Broadcast from 1968 to 1971, “Julia” is widely considered the first television series to star a black woman in a nonstereotyped role.

Among her other accomplishments, Mrs. DeVore-Mitchell wrote a fashion column for The Pittsburgh Courier, a black newspaper; was a host of the ABC-TV program “Spotlight on Harlem” in the 1950s; was appointed by President Ronald Reagan to the President’s Advisory Committee on the Arts; and was featured in the 1989 book “I Dream a World: Portraits of Black Women Who Changed America,” by Brian Lanker. She was a longtime resident of Manhattan.

Her first marriage, to Harold Carter, a New York City firefighter, ended in divorce. In 1968 she married Vernon Mitchell, the publisher of The Columbus Times; on his death in 1972 she took over the paper, dividing her time between New York and Georgia.

Her survivors include five children from her first marriage, Carol Gertjegerdes, James Carter, Marie Moore, Cheryl Parks and Michael Carter; nine grandchildren; and 16 great-grandchildren.

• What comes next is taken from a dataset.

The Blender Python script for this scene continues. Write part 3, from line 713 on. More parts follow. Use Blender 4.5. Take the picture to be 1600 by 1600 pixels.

Her charm school, which had several names and several locations in New York City over the years, closed its doors — then in the Empire State Building — in 2006, as did the agency.

Mrs. DeVore-Mitchell’s own modeling career lasted just a few years. But her work advancing the careers of other models, she often said, was far more vital.

“I wanted to change the way people of color were seen across the United States,” she told the black-themed news site The Grio last year. “I wanted America to know that beauty isn’t just white.”